First time brewer and decided to try the Amber Ale, My question is when I transfered the beer after several weeks on Monday from the first container to the carboy I didn’t syphon just poured and I’m afraid I oxygenated the beer as there were several inches of foam when I was done which has now all gone away.
My question is did I mess up the batch? Should I continue to leave in the carboy for another week & half as called for in the receipe or should I bottle it now, The OG was 1058 and the FG is 1011.

Definitely not a good idea to pour as you definitely oxygenated your beer. You REALLY want to try to avoid that at all costs.

I would let it runs its course and make sure when you bottle it, that you siphon instead of pour into your bottling bucket.

I seriously doubt the batch is ruined, but it probably could be better. Look at what you have learned already.

Also, looking into making yeast starters if your gravity is over about 1.045 on future batches.

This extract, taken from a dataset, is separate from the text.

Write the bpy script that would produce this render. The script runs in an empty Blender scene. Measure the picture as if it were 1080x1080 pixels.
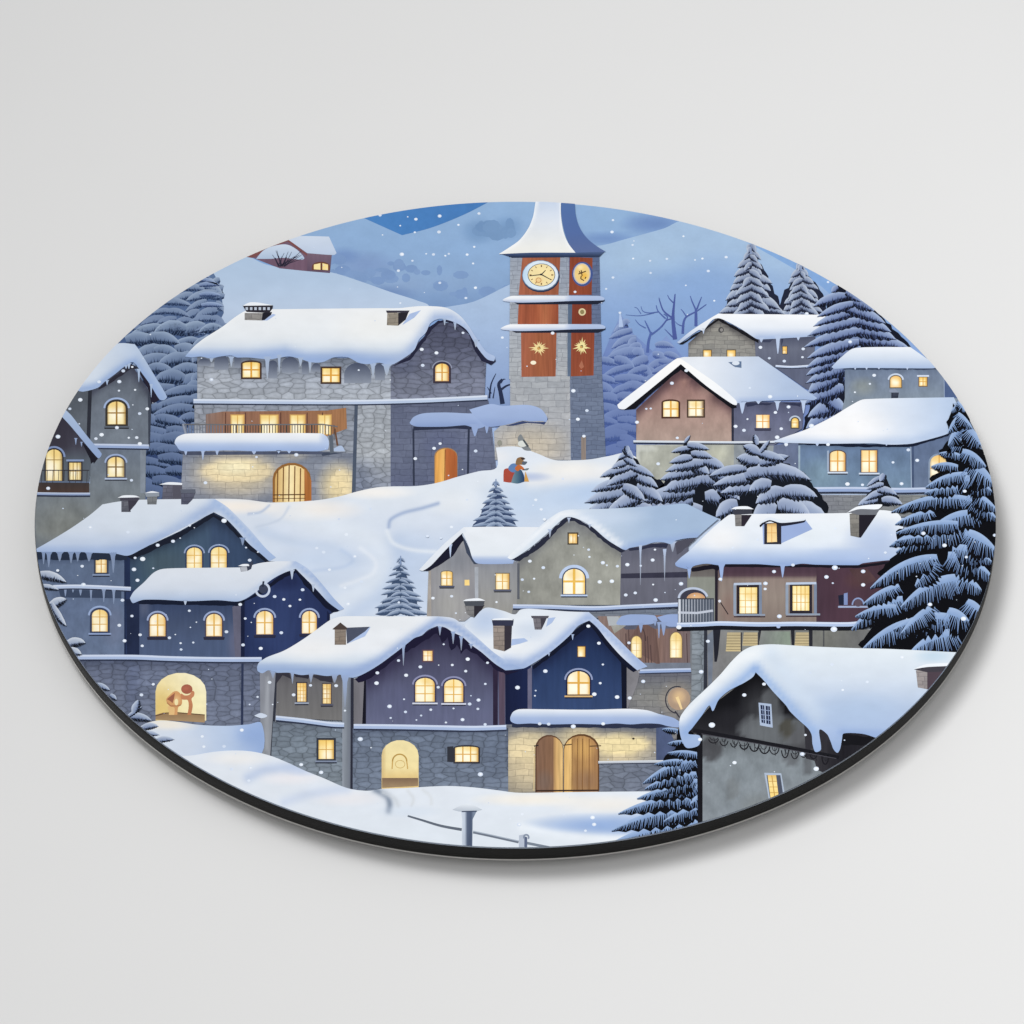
# A round printed plaque (snowy village at dusk) lying on a pale grey surface.
# tunables of the shot
GAP = .002                 # added lift on an unseen spacer, giving the disc its soft shadow
SURF = (.737, .737, .735)
WORLD = .57
EXPOSURE = 0.0
LIGHTS = [('key_softbox', (-.4, .55, 1.2), (.5, -.26, 0), .8, .8, 2.85, 58)]
import bpy, math, random
import numpy as np
from mathutils import Vector
from mathutils.geometry import delaunay_2d_cdt

scene = bpy.context.scene
COL = scene.collection

# ------------------------------------------------------------------ geometry of the shot
R = 0.1                 # the plaque is 20 cm across
H = 0.0033              # and 3.3 mm thick
STEP = 3.2e-6           # one ink layer of the raised print
MID = 25
E_, F_, AX, AY, D_ = 0.739138768, 3.75766630, -0.000687429580, -0.00521416376, 0.8
CE, SE = math.cos(E_), math.sin(E_)
CAM = np.array([AX, AY - D_*CE, H + D_*SE])

def plane(U, V, L=MID):
    """drawing coordinates of the picture (1080 units wide) -> metres on the plaque's top"""
    U = np.asarray(U, float); V = np.asarray(V, float); h = H+(np.asarray(L, float)-MID)*STEP
    x = (U-540)/(1080*F_); y = (540-V)/(1080*F_)
    dy = CE + y*SE; dz = -SE + y*CE
    s = (h-CAM[2])/dz
    return CAM[0]+x*s, CAM[1]+dy*s

# ------------------------------------------------------------------ colour helpers
def hx(c):
    if not isinstance(c, str): return np.array(c, float)
    c = c.lstrip('#')
    return np.array([int(c[i:i+2], 16)/255 for i in (0, 2, 4)])
def lin(c):
    c = np.clip(c, 0, 1)
    return np.where(c <= 0.04045, c/12.92, ((c+0.055)/1.055)**2.4)
def mixc(a, b, t): return hx(a)*(1-t)+hx(b)*t

def seg_dist(U, V, pts):
    d = np.full(U.shape, 1e9)
    for (x0, y0), (x1, y1) in zip(pts[:-1], pts[1:]):
        dx, dy = x1-x0, y1-y0; L = dx*dx+dy*dy+1e-9
        t = np.clip(((U-x0)*dx+(V-y0)*dy)/L, 0, 1)
        d = np.minimum(d, np.hypot(U-x0-t*dx, V-y0-t*dy))
    return d

class P:
    """a printed colour: flat or graded ink plus soft airbrushed blobs (b) and lines (l)"""
    def __init__(s, base, *ops): s.base = base; s.ops = ops
    def __call__(s, U, V):
        b = s.base
        n = len(U)
        if not isinstance(b, tuple): c = np.tile(hx(b), (n, 1))
        elif b[0] in 'vh':
            k = V if b[0] == 'v' else U
            ks = [float(q) for q in b[1::2]]; cs = np.array([hx(q) for q in b[2::2]])
            c = np.stack([np.interp(k, ks, cs[:, i]) for i in range(3)], 1)
        else:
            _, x0, y0, c0, x1, y1, c1 = b
            dx, dy = x1-x0, y1-y0
            t = np.clip(((U-x0)*dx+(V-y0)*dy)/(dx*dx+dy*dy), 0, 1)[:, None]
            c = hx(c0)*(1-t)+hx(c1)*t
        for o in s.ops:
            if o[0] == 'b':
                _, cx, cy, rx, ry, col, a = o
                r2 = ((U-cx)/rx)**2+((V-cy)/ry)**2
                w = a*np.clip(1-r2, 0, 1)**1.3
            elif o[0] == 'k':      # harder edged blob
                _, cx, cy, rx, ry, col, a = o
                r2 = ((U-cx)/rx)**2+((V-cy)/ry)**2
                w = a*np.clip((1-r2)*3, 0, 1)
            else:
                _, pts, wd, col, a = o
                if isinstance(pts, str): pts = parse(pts)[0]
                w = a*np.exp(-(seg_dist(U, V, pts)/wd)**2)
            w = w[:, None]
            c = c*(1-w)+hx(col)*w
        return c

def parse(s):
    pts, cor = [], []
    for q in s.split():
        k = q.endswith('!'); q = q.rstrip('!')
        a, b = q.split(','); pts.append((float(a), float(b))); cor.append(k)
    return pts, cor
def smooth(s, n=5, closed=True):
    pts, cor = parse(s) if isinstance(s, str) else (s, [False]*len(s))
    m = len(pts); out = []
    rng = range(m) if closed else range(m-1)
    for i in rng:
        p1, p2 = np.array(pts[i]), np.array(pts[(i+1) % m])
        p0 = np.array(pts[i-1]) if (closed or i > 0) else p1
        p3 = np.array(pts[(i+2) % m]) if (closed or i+2 < m) else p2
        t1 = (p2-p1)*.5 if cor[i] else (p2-p0)*.5
        t2 = (p2-p1)*.5 if cor[(i+1) % m] else (p3-p1)*.5
        L = np.hypot(*(p2-p1))
        for t in (t1, t2):
            l = np.hypot(*t)
            if l > L: t *= L/l
        for k in range(n):
            t = k/n
            h00 = 2*t**3-3*t*t+1; h10 = t**3-2*t*t+t; h01 = -2*t**3+3*t*t; h11 = t**3-t*t
            out.append(tuple(h00*p1+h10*t1+h01*p2+h11*t2))
    if not closed: out.append(pts[-1])
    return out
def pl(s): return parse(s)[0] if isinstance(s, str) else list(s)
def ragged(pts, amp, step, seed):
    """breaks a polyline into short uneven bites"""
    r = random.Random(seed); pts = pl(pts); out = [pts[0]]
    for (x0, y0), (x1, y1) in zip(pts[:-1], pts[1:]):
        L = math.hypot(x1-x0, y1-y0); n = max(1, int(L/step))
        nx, ny = -(y1-y0)/max(L, 1e-6), (x1-x0)/max(L, 1e-6)
        for i in range(1, n+1):
            t = (i-(r.random()*.5 if i < n else 0))/n; j = (r.random()-.5)*2*amp if i < n else 0
            out.append((x0+(x1-x0)*t+nx*j, y0+(y1-y0)*t+ny*j))
    return out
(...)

If you did not control your fermentation temps, this is very important as well. Do a search on “Swamp Coolers” for ideas on inexpensive ways to control fermentation temps

Thanks, I kept the beer in the basement it started off at 22C but for most of the time it was between 18-20C, based on it being oxegenated will it have an off taste?

I’m going to disagree with 560sdl on “running it’s course”.

Get the beer in the bottles as soon as possible. It’s already been sitting for 3 weeks. It’s aged enough.

Oxygen post fermentation also leads to staling of the beer.

Fill anything you can. Plastic soda bottles work great. You can give them away (if the beer is ok) and not worry about getting them back. Fill the bottle, squeeze the O2 out and screw the cap on. They will expand as CO2 is formed.

Whether you bottle now or in a week the potential damage is done. You might as well get it in the bottles and drink it if it’s any good. If it’s not, that sucks but dump it if you can’t picture yourself pounding 50 bottles of it and start another one knowing what you now know. I’d also save one bottle just to compare to a new batch to see the difference.